LA LOI DU MARCHÉ vient compléter cette liste et rajouter encore quelques nuances, stylistique avec l’emploi de plans très longs liés par jump cuts, par l’emploi de comédiens non-professionnels jouant leur propres rôles (agents de banque et pôle emploi), et surtout le film propulse Vincent Lindon, qui interprète brillamment le rôle de Thierry, dans une réalité cinématographique au plus proche de la vérité sociale et sociétale. Le réalisateur profite d’ailleurs du magnétisme rocailleux de son acteur fétiche pour l’inscrire en plein milieu de cette machine cynique qu’est le monde du travail et de la crise financière.
Stéphane Brizé réalise un film absolument bouleversant et d’un cynisme tout aussi absolu.
Le film est d’ailleurs extrêmement politique tout en évitant de l’exposer à la surenchère qui aurait pu être attendue. Il se pose en révélateur d’une société malade, aliénée, dont les individus sont poussés à se monter les uns contre les autres dans une vertigineuse perte de la confiance en l’autre voire même de la suspicion en toute gratuité.
Et de tout ceci, il s’en dégage pourtant une finesse et une simplicité implacable, qu’elles soient dans la réalisation, dans les situations d’un cynisme (encore une fois) absolue, ou dans le traitement familial avec ce fils handicapé mettant surtout en valeur la force du combat que mène tous les jours le personnage de Thierry.
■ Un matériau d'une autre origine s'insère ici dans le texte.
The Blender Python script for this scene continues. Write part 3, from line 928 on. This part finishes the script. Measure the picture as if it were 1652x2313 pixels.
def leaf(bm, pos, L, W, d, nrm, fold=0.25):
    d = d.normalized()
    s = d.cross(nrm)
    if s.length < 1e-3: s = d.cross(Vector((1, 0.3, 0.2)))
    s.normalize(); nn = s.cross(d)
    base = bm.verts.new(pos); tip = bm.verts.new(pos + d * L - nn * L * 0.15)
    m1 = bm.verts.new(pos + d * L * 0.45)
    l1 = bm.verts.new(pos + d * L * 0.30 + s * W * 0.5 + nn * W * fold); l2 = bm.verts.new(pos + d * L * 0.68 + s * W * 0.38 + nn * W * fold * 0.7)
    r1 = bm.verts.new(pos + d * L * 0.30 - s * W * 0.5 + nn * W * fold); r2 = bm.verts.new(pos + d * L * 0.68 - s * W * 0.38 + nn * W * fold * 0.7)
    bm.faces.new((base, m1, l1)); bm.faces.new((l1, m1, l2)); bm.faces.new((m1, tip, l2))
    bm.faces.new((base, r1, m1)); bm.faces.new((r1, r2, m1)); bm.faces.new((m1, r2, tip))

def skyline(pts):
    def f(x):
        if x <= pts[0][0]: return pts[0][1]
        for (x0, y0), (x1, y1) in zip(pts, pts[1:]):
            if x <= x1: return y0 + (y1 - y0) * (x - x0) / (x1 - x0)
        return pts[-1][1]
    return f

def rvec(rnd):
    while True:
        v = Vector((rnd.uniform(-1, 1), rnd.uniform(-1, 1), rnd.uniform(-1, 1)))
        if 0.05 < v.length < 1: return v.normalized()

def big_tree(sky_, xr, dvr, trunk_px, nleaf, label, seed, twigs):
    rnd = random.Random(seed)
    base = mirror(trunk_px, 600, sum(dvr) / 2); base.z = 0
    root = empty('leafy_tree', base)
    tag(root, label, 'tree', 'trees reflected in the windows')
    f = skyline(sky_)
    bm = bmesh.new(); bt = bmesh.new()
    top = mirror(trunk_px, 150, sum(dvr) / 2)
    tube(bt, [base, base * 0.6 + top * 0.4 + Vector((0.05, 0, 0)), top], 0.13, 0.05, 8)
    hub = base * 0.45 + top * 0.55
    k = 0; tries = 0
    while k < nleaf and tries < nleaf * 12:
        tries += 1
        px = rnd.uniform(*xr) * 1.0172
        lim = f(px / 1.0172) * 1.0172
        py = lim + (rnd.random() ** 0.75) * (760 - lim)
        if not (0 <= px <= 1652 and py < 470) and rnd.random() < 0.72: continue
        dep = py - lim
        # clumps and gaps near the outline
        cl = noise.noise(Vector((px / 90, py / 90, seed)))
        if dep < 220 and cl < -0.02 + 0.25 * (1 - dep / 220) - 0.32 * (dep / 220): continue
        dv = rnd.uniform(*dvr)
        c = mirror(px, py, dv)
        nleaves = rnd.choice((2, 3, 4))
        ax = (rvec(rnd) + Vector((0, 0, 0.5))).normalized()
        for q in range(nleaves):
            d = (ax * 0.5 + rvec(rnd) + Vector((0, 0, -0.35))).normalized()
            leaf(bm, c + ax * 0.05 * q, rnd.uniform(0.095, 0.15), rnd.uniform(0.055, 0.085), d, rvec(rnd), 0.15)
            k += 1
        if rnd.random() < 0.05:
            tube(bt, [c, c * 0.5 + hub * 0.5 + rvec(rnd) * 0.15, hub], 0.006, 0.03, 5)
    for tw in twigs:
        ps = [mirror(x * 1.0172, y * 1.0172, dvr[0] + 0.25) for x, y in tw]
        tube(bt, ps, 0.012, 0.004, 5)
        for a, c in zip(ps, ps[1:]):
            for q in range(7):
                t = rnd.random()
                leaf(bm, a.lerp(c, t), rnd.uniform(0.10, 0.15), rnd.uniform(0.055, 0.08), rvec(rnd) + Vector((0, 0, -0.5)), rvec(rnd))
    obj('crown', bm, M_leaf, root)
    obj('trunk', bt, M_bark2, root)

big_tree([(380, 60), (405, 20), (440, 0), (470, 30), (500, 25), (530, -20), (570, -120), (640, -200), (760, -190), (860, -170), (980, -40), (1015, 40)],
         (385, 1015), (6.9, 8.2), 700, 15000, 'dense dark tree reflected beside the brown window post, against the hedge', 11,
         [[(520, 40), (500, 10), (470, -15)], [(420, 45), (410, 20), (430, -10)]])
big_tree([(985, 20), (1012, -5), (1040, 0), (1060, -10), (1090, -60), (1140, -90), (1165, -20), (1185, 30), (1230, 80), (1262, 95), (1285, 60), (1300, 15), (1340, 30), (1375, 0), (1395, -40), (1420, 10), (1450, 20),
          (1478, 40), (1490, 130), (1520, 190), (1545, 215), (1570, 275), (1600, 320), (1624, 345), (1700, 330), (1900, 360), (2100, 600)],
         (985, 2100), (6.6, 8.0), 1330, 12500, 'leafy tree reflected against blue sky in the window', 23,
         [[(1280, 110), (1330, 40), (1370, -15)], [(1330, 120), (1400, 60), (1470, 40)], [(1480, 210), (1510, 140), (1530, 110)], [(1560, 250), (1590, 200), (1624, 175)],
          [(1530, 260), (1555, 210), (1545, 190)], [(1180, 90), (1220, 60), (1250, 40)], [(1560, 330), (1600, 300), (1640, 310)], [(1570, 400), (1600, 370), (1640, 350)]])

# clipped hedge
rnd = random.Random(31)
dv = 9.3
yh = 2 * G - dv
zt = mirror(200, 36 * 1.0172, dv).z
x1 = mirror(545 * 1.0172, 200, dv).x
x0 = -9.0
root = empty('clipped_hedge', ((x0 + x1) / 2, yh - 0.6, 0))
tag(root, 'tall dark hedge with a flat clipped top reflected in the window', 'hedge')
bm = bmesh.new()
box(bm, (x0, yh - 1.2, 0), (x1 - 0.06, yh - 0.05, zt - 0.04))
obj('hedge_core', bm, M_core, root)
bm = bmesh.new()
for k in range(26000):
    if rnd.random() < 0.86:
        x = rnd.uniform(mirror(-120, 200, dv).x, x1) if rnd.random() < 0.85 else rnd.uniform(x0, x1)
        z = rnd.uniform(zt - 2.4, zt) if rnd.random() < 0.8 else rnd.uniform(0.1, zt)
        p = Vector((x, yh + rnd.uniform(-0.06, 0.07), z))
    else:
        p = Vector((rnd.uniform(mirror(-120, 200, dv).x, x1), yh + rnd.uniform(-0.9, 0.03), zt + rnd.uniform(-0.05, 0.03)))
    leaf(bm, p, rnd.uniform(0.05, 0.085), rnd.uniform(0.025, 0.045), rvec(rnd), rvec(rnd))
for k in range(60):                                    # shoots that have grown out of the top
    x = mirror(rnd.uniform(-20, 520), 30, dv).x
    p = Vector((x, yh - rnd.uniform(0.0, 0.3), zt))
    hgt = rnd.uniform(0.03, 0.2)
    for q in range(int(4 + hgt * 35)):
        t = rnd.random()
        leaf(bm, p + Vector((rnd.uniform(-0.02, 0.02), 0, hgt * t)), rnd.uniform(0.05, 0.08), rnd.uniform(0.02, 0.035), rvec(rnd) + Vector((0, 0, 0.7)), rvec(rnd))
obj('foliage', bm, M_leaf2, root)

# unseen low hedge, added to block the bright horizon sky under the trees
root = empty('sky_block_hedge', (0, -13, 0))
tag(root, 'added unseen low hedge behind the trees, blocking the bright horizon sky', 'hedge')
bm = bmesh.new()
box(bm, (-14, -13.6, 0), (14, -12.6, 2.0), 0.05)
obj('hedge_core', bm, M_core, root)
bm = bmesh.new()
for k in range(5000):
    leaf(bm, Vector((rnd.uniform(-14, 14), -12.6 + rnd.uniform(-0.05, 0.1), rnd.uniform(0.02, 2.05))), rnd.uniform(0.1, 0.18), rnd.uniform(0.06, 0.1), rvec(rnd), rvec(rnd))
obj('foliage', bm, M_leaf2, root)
En somme, c’est un film bouleversant que nous propose Brizé. La justesse de son message, la force de son sujet à travers son cinéma et la magnifique interprétation de Vincent Lindon au sein d’un casting irréprochable, en font un film poignant et malheureusement le reflet impitoyable d’un système vicié que seul le cinéma peut rendre beau.